--- BEGIN Collected data ---

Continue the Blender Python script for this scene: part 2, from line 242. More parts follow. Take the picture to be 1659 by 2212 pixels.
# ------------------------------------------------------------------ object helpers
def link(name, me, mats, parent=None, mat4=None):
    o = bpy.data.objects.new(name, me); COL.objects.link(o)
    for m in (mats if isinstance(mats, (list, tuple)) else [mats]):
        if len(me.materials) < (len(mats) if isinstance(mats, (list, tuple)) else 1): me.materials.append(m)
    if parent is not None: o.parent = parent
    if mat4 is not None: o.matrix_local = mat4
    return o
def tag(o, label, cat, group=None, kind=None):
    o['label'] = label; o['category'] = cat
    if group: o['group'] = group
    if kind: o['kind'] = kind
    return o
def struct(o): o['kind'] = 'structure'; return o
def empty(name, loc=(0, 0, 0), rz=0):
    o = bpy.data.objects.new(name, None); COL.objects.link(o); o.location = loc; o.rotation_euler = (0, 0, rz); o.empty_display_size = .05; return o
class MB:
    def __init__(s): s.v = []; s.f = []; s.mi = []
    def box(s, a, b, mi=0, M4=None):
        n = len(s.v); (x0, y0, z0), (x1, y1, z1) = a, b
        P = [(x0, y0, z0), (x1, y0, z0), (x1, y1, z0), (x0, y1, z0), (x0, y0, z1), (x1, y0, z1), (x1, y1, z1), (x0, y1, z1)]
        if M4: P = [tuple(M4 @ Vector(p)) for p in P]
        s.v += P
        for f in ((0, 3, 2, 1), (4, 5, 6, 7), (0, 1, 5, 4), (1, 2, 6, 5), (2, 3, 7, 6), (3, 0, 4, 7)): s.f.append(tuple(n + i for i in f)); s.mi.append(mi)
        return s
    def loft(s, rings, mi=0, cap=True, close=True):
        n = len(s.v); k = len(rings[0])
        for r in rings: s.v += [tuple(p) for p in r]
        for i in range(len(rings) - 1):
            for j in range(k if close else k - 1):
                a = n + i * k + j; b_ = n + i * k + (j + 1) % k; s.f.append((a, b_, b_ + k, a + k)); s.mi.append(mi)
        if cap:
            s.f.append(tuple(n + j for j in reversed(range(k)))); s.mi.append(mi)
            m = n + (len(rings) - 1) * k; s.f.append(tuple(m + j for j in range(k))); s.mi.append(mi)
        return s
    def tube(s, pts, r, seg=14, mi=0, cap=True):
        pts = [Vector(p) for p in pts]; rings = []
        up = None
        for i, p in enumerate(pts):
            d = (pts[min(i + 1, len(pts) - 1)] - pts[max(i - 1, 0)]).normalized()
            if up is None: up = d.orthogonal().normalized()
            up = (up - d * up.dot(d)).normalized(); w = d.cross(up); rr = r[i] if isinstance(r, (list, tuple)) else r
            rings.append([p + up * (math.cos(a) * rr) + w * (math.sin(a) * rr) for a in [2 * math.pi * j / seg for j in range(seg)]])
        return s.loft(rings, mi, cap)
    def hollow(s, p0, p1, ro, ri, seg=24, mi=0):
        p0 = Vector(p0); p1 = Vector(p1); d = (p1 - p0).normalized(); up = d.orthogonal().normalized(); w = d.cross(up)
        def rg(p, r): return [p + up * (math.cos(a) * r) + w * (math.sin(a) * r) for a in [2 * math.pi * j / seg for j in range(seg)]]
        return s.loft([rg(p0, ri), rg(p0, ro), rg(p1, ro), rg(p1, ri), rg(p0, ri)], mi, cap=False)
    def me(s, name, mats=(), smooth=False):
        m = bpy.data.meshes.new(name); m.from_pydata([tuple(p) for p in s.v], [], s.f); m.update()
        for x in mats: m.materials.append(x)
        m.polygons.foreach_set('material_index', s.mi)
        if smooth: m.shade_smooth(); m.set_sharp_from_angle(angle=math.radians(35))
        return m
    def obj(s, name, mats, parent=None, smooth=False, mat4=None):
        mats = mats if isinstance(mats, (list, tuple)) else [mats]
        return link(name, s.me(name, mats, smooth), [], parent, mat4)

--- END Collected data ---

The problem:
Without changing a word, restate the whole listing.

Result of this task:
Continue the Blender Python script for this scene: part 2, from line 242. More parts follow. Take the picture to be 1659 by 2212 pixels.
# ------------------------------------------------------------------ object helpers
def link(name, me, mats, parent=None, mat4=None):
    o = bpy.data.objects.new(name, me); COL.objects.link(o)
    for m in (mats if isinstance(mats, (list, tuple)) else [mats]):
        if len(me.materials) < (len(mats) if isinstance(mats, (list, tuple)) else 1): me.materials.append(m)
    if parent is not None: o.parent = parent
    if mat4 is not None: o.matrix_local = mat4
    return o
def tag(o, label, cat, group=None, kind=None):
    o['label'] = label; o['category'] = cat
    if group: o['group'] = group
    if kind: o['kind'] = kind
    return o
def struct(o): o['kind'] = 'structure'; return o
def empty(name, loc=(0, 0, 0), rz=0):
    o = bpy.data.objects.new(name, None); COL.objects.link(o); o.location = loc; o.rotation_euler = (0, 0, rz); o.empty_display_size = .05; return o
class MB:
    def __init__(s): s.v = []; s.f = []; s.mi = []
    def box(s, a, b, mi=0, M4=None):
        n = len(s.v); (x0, y0, z0), (x1, y1, z1) = a, b
        P = [(x0, y0, z0), (x1, y0, z0), (x1, y1, z0), (x0, y1, z0), (x0, y0, z1), (x1, y0, z1), (x1, y1, z1), (x0, y1, z1)]
        if M4: P = [tuple(M4 @ Vector(p)) for p in P]
        s.v += P
        for f in ((0, 3, 2, 1), (4, 5, 6, 7), (0, 1, 5, 4), (1, 2, 6, 5), (2, 3, 7, 6), (3, 0, 4, 7)): s.f.append(tuple(n + i for i in f)); s.mi.append(mi)
        return s
    def loft(s, rings, mi=0, cap=True, close=True):
        n = len(s.v); k = len(rings[0])
        for r in rings: s.v += [tuple(p) for p in r]
        for i in range(len(rings) - 1):
            for j in range(k if close else k - 1):
                a = n + i * k + j; b_ = n + i * k + (j + 1) % k; s.f.append((a, b_, b_ + k, a + k)); s.mi.append(mi)
        if cap:
            s.f.append(tuple(n + j for j in reversed(range(k)))); s.mi.append(mi)
            m = n + (len(rings) - 1) * k; s.f.append(tuple(m + j for j in range(k))); s.mi.append(mi)
        return s
    def tube(s, pts, r, seg=14, mi=0, cap=True):
        pts = [Vector(p) for p in pts]; rings = []
        up = None
        for i, p in enumerate(pts):
            d = (pts[min(i + 1, len(pts) - 1)] - pts[max(i - 1, 0)]).normalized()
            if up is None: up = d.orthogonal().normalized()
            up = (up - d * up.dot(d)).normalized(); w = d.cross(up); rr = r[i] if isinstance(r, (list, tuple)) else r
            rings.append([p + up * (math.cos(a) * rr) + w * (math.sin(a) * rr) for a in [2 * math.pi * j / seg for j in range(seg)]])
        return s.loft(rings, mi, cap)
    def hollow(s, p0, p1, ro, ri, seg=24, mi=0):
        p0 = Vector(p0); p1 = Vector(p1); d = (p1 - p0).normalized(); up = d.orthogonal().normalized(); w = d.cross(up)
        def rg(p, r): return [p + up * (math.cos(a) * r) + w * (math.sin(a) * r) for a in [2 * math.pi * j / seg for j in range(seg)]]
        return s.loft([rg(p0, ri), rg(p0, ro), rg(p1, ro), rg(p1, ri), rg(p0, ri)], mi, cap=False)
    def me(s, name, mats=(), smooth=False):
        m = bpy.data.meshes.new(name); m.from_pydata([tuple(p) for p in s.v], [], s.f); m.update()
        for x in mats: m.materials.append(x)
        m.polygons.foreach_set('material_index', s.mi)
        if smooth: m.shade_smooth(); m.set_sharp_from_angle(angle=math.radians(35))
        return m
    def obj(s, name, mats, parent=None, smooth=False, mat4=None):
        mats = mats if isinstance(mats, (list, tuple)) else [mats]
        return link(name, s.me(name, mats, smooth), [], parent, mat4)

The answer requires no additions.